## Task to carry out
Search the records for the word "picture" and pick out every line that has it.

## Input rows
(begin)

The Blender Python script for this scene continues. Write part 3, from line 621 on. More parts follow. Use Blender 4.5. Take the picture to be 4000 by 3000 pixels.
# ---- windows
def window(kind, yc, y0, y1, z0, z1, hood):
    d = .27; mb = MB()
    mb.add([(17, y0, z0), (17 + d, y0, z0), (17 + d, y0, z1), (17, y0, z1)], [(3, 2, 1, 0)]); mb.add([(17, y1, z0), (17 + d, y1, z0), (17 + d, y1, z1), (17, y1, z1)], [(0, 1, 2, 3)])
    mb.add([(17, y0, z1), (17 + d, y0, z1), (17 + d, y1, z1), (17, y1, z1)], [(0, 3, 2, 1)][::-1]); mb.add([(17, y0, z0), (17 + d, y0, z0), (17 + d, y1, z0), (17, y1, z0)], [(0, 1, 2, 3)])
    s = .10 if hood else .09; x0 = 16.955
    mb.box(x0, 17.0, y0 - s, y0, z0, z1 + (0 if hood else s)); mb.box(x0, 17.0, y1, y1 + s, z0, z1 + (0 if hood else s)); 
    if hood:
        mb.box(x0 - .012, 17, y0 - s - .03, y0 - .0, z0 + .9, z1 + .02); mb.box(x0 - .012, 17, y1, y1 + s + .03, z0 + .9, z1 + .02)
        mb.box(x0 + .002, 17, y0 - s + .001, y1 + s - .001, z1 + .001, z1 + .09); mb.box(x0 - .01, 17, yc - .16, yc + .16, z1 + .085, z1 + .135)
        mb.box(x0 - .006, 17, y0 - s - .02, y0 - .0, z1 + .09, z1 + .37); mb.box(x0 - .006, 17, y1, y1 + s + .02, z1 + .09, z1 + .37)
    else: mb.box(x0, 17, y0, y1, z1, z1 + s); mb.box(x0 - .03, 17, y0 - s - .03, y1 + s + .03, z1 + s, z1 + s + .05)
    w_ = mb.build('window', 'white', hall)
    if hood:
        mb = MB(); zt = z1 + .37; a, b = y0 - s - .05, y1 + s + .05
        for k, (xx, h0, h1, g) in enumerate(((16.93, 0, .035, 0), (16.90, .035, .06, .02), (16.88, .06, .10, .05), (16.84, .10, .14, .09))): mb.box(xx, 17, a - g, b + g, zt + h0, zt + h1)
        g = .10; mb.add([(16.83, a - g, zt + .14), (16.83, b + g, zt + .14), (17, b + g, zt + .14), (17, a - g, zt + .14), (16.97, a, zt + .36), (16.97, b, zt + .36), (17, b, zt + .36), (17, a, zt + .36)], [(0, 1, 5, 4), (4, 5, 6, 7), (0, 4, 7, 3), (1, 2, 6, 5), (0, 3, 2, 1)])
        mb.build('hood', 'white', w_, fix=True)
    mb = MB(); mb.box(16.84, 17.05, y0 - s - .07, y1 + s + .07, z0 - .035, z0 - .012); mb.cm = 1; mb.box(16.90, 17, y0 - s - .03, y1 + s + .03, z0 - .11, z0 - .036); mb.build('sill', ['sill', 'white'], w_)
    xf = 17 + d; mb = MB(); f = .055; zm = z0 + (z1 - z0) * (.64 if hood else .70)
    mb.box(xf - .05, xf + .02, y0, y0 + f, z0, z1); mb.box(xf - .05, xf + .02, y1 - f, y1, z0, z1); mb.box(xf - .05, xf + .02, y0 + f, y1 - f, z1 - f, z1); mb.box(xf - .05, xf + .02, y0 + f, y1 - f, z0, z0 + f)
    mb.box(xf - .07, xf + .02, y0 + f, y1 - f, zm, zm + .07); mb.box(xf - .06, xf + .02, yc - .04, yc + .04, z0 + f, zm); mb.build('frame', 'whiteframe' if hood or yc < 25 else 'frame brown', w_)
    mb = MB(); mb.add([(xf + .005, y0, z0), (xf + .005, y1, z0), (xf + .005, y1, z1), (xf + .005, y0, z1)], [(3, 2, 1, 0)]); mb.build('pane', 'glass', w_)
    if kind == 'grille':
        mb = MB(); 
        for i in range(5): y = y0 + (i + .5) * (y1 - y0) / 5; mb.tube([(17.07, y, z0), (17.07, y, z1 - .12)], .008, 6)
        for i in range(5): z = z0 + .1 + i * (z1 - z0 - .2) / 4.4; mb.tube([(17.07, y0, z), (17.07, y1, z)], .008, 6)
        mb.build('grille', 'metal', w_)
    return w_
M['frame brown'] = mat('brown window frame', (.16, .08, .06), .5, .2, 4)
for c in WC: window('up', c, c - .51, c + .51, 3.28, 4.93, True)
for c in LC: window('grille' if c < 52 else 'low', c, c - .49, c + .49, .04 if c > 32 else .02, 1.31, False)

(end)
(begin)

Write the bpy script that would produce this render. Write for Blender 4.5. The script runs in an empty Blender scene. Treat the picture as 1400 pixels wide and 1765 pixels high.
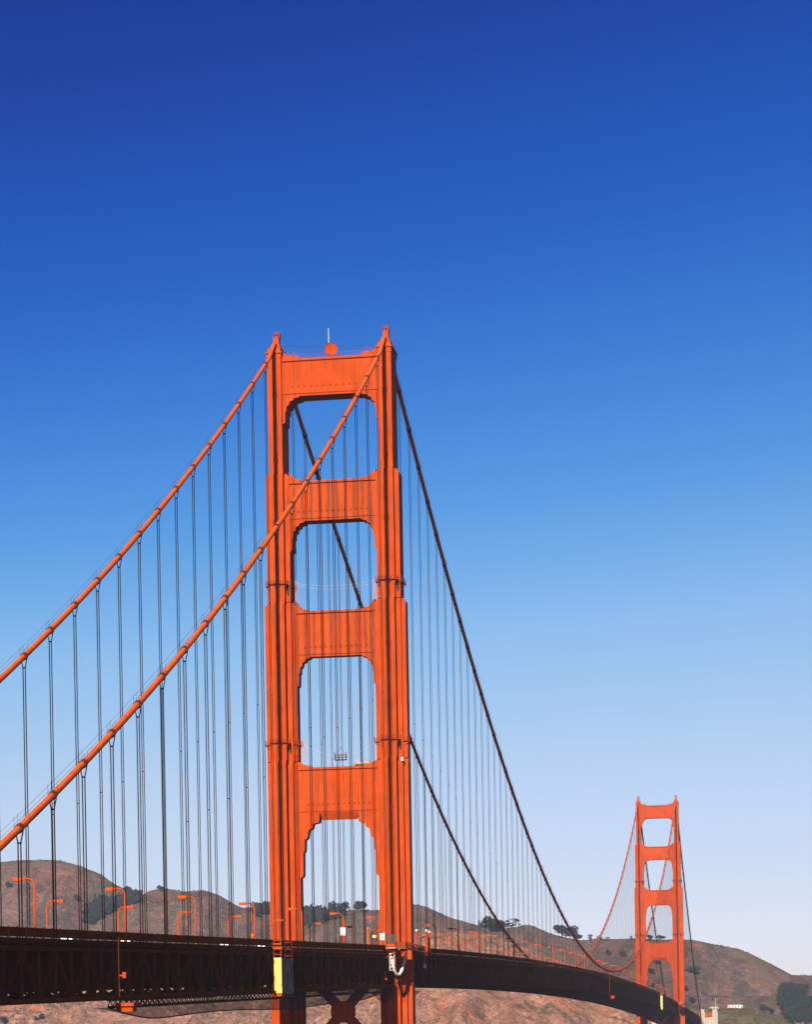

(end)
(begin)

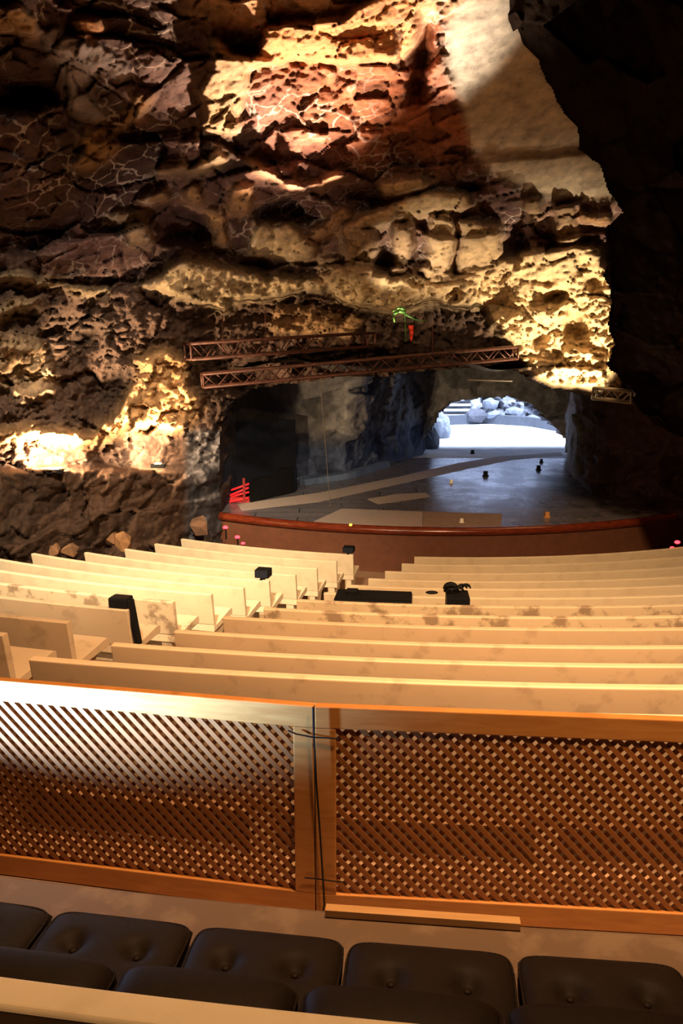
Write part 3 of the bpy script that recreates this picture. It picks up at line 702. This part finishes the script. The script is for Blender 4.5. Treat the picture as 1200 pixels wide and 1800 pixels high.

(end)

## Complete response
The Blender Python script for this scene continues. Write part 3, from line 621 on. More parts follow. Use Blender 4.5. Take the picture to be 4000 by 3000 pixels.
Write the bpy script that would produce this render. Write for Blender 4.5. The script runs in an empty Blender scene. Treat the picture as 1400 pixels wide and 1765 pixels high.
Write part 3 of the bpy script that recreates this picture. It picks up at line 702. This part finishes the script. The script is for Blender 4.5. Treat the picture as 1200 pixels wide and 1800 pixels high.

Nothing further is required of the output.